À cet effet, le GTDA a récemment déclaré (Avis n ° 33/2020) que l'Arabie saoudite avait violé les obligations internationales en matière de droits de l'homme dans au moins 60 des cas examinés. En outre, il a rappelé que la nature généralisée et systématique de l'emprisonnement ou d'autres formes graves de privation de liberté peuvent constituer des crimes contre l'humanité.
La gravité de la situation, ainsi que le fait que le gouvernement saoudien n'ait jamais mis en œuvre les recommandations du Groupe de travail, ont amené Alkarama à soumettre, le 8 février 2016, une communication à la procédure de plainte du Conseil des droits de l'homme.

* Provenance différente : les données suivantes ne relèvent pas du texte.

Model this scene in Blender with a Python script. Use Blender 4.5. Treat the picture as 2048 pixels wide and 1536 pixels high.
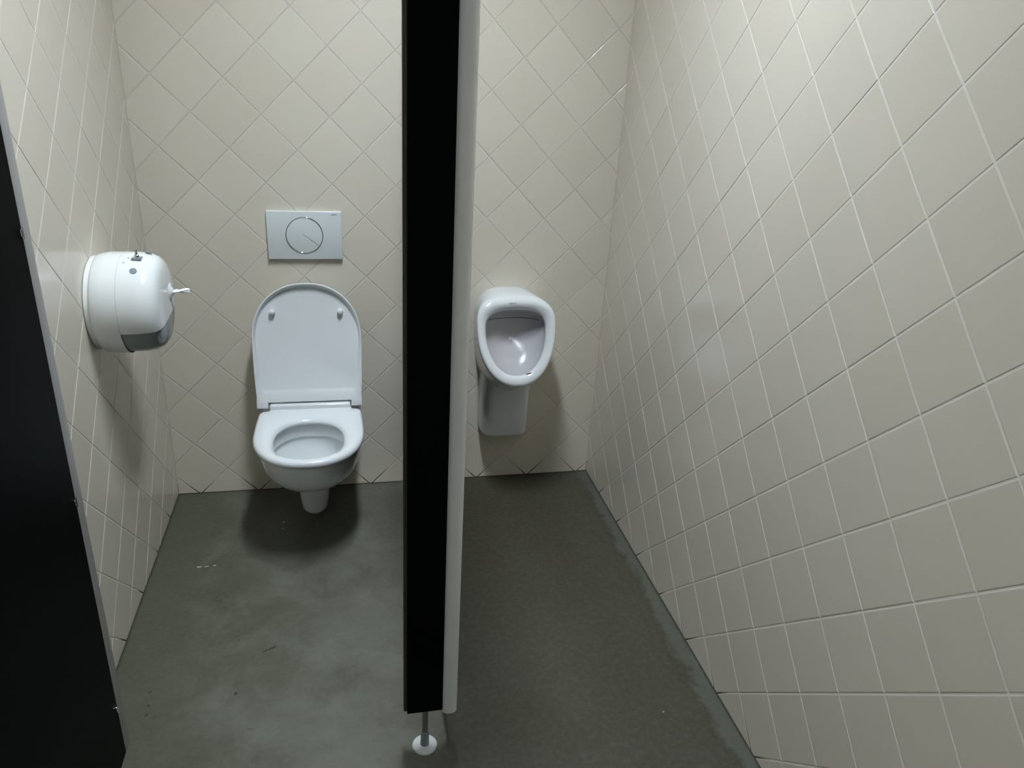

Créée en 2007, cette procédure est la seule à avoir pour mandat d'agir en cas de violations persistantes de tous les droits de l'homme et libertés fondamentales survenant dans tout État membre des Nations Unies. Une fois soumise, le Président du Groupe de travail des communications, en collaboration avec le secrétariat, analyse la recevabilité de la communication conformément aux critères définis aux paragraphes 85 et 88 de la résolution 5/1. La plainte est ensuite transmise à l'État concerné pour qu'il puisse s'exprimer sur les déclarations émises à son encontre.
Le Groupe de travail des communications évalue le bien-fondé des allégations, et par la suite c'est le Groupe de travail sur les situations qui détermine de manière fiable s’il existe un schéma constant de violations flagrantes et avérées.
Si tel est le cas, la communication, accompagnée des recommandations des groupes de travail, sont transmises au Conseil des droits de l'homme qui procède à un examen final et détermine la marche à suivre. L'ensemble de la procédure demeure confidentiel; néanmoins, le Conseil peut décider de ne plus examiner la question de manière confidentielle afin de la soumettre à un examen public.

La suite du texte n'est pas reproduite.